Kupikir kamu sudah jauh lebih menikmati dan mencintai hidupmu.
Akan ada banyak bahu yang siap menjadi sandaranmu
kelak saat kamu tidak lagi kuat mengangkat kepalamu.
Ada tempat untukmu untuk menyembunyikan isak tangis
dalam dekapan mereka nanti. Aku lega. tidak ada lagi hal yang harus aku
khawatirkan.
Terlalu banyak hal yang aku tuliskan atas namamu.
Ingatan-ingatan perihal kita yang pernah bersama
yang bersanding dengan bahagia dan perihal kita yang sekarang, yang membiarkan
jarak tetap menjadi jarak.
Tidak lagi menemukan titik temu untuk menghapus hal
yang membelenggu jiwa.

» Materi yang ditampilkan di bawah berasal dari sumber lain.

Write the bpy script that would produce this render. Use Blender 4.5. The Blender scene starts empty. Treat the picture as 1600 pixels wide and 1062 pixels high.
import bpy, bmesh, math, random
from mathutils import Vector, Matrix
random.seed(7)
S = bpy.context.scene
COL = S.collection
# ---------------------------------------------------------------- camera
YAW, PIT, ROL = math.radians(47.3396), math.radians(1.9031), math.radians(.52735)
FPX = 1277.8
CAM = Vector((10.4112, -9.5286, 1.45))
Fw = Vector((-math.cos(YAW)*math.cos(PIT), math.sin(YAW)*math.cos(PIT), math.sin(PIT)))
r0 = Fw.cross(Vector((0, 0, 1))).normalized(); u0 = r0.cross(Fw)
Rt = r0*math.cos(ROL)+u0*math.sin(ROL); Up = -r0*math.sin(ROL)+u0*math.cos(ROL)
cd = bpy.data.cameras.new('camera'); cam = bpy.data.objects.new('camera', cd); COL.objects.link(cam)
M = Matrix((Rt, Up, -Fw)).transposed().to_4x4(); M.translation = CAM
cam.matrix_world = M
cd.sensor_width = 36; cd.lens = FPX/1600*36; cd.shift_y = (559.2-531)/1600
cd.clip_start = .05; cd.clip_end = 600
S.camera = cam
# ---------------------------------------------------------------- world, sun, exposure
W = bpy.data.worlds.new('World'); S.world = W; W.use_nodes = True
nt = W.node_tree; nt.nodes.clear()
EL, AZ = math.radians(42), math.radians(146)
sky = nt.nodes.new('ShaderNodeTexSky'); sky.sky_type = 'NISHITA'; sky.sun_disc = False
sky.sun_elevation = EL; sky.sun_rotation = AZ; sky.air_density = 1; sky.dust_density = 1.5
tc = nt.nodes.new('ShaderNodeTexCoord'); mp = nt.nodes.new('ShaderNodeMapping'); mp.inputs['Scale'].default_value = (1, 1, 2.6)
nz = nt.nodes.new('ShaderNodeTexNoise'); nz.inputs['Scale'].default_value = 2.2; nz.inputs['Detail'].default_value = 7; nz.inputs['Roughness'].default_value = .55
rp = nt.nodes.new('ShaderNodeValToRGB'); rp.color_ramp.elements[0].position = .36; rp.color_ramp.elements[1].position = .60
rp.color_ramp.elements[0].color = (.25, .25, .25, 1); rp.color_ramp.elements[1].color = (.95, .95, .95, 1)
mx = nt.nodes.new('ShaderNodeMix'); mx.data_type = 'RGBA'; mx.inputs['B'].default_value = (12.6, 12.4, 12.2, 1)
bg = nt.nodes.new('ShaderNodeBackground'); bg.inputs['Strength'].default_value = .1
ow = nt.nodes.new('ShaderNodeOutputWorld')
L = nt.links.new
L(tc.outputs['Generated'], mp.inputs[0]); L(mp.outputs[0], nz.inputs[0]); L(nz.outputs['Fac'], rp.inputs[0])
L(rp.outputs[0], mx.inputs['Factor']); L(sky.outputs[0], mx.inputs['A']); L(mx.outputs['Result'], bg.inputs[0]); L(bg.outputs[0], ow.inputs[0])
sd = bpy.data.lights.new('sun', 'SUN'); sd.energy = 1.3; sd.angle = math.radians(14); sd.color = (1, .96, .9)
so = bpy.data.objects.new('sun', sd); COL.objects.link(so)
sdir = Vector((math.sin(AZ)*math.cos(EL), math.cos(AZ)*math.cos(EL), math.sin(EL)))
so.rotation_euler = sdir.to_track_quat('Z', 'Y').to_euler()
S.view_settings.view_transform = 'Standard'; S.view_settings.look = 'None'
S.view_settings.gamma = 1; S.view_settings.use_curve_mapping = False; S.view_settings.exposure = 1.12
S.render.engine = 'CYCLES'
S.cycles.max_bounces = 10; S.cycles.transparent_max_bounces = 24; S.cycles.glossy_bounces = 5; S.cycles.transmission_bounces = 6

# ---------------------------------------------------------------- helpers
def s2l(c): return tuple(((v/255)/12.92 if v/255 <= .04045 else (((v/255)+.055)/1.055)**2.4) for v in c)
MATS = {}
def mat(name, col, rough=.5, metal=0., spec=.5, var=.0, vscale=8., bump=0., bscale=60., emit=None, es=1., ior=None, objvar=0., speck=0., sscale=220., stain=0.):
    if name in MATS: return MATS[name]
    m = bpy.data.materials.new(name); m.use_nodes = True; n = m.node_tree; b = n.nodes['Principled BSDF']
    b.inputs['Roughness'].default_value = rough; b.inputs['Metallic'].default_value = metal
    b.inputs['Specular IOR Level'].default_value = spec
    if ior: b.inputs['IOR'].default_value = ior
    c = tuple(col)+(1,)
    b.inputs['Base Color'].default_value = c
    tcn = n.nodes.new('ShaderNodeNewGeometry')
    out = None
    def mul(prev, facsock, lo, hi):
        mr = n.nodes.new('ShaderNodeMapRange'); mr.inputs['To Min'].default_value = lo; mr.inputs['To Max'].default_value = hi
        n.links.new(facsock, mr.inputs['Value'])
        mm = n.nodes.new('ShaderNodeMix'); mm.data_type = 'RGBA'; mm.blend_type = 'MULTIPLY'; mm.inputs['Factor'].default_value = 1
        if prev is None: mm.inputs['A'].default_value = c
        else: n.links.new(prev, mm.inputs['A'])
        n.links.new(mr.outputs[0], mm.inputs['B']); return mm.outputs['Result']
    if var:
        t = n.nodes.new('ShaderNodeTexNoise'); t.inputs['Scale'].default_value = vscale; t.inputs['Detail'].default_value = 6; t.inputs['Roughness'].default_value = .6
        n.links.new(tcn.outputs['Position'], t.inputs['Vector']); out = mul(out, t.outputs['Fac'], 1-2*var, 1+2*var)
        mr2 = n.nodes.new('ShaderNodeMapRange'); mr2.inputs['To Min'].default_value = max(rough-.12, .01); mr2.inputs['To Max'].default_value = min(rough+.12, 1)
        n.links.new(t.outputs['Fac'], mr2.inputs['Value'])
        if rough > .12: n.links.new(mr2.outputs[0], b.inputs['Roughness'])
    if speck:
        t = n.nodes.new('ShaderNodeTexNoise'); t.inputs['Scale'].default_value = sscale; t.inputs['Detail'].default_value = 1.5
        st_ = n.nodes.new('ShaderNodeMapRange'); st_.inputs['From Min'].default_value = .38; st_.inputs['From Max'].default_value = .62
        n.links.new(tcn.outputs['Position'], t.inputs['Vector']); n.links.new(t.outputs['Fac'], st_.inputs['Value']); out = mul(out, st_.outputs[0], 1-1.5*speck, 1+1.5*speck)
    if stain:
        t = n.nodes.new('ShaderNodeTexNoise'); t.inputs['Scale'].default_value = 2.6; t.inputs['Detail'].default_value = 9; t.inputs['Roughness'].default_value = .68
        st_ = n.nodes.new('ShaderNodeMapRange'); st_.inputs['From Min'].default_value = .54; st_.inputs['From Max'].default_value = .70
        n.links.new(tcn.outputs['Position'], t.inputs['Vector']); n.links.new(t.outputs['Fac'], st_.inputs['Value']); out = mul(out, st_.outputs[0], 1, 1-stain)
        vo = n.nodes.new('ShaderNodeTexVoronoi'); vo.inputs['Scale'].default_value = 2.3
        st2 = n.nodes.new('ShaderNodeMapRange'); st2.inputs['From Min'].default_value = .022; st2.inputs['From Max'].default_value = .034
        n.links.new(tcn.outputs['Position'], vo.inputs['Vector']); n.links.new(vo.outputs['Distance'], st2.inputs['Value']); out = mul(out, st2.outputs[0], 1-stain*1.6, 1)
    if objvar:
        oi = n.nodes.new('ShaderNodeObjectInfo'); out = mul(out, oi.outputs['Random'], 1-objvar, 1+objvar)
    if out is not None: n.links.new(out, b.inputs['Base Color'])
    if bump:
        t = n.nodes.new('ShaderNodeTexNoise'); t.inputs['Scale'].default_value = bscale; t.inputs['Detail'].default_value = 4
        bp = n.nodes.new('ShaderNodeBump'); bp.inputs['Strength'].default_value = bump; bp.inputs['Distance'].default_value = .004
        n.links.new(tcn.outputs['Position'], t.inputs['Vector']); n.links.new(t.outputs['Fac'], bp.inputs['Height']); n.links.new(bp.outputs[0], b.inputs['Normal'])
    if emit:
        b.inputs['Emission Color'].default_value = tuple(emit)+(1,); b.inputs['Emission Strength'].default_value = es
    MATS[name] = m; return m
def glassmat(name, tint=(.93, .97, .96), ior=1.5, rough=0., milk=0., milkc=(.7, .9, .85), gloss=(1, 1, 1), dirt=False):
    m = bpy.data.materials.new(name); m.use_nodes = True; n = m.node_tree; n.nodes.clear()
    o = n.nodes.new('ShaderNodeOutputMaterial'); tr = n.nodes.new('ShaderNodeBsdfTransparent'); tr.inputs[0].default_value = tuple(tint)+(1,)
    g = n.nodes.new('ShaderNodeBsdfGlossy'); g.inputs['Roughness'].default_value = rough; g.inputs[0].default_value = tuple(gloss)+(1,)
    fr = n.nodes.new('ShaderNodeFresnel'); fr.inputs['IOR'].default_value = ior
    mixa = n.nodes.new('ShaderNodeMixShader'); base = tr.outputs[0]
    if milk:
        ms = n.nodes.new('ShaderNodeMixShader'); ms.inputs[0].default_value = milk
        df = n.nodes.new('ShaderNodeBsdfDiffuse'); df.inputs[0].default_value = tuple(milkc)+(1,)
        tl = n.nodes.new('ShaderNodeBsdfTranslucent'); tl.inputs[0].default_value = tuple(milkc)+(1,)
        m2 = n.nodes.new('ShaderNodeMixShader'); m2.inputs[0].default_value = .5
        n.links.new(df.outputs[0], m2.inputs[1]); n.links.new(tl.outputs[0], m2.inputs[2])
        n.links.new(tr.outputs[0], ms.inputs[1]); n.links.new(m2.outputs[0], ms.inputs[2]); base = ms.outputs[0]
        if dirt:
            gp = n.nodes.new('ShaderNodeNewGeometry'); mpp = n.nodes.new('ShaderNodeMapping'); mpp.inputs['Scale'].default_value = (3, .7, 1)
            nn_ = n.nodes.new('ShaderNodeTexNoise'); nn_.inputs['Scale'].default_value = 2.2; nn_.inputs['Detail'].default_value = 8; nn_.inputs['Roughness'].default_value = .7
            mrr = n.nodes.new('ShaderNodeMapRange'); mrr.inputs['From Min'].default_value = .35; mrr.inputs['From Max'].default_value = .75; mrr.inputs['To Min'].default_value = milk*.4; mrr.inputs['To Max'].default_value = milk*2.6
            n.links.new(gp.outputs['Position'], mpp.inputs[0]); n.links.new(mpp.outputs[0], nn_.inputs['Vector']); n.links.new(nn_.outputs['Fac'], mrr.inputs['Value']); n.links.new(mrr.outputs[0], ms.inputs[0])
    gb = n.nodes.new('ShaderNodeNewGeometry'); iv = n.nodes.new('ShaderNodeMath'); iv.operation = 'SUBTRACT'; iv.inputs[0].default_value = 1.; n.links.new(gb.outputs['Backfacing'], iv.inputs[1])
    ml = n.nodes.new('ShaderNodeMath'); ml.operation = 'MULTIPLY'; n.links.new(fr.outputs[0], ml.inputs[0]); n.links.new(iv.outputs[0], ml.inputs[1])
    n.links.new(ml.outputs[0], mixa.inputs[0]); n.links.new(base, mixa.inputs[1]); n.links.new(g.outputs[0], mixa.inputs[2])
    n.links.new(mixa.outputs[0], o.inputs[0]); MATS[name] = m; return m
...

Dibiarkan menguap sedikit demi sedikit tanpa sentuhan
dan perhatian.
Aku sudah mulai terbiasa dengan hari yang kembali
sepi setelah sebuah kehilangan. Melewatinya sendiri bahkan sudah jauh lebih
menyenangkan. Aku sudah tahu bagaimana rasanya menikmati hari sepertimu, tuan.
Aku sudah tidak lagi terlalu memikirkan kisah
menyedihkan yang selama ini membayangi, tenang saja aku sudah tidak akan lagi
menjadi bayang-bayang kelam setelah ini.
Memang sudah seharusnya, kan? Aku memang sudah
seharusnya tidak lagi menunggumu di sebuah peraduan. Layaknya senja, kamu
datang dengan penuh keindahan, kemudian hilang dan menyisakan kerinduan. Tidak
apa, memang hal-hal di dunia tidak pernah seabadi itu, mereka punya masa, dan
kamu punya rasa yang tidak lagi terasa.
Untuk sebuah penantian, mungkin aku sudah selesai
menantimu. Jadi, kakiku sudah tidak lagi terjebak di atas tanah. Mataku tidak
lagi terpaku pada sebuah titik kepulangan.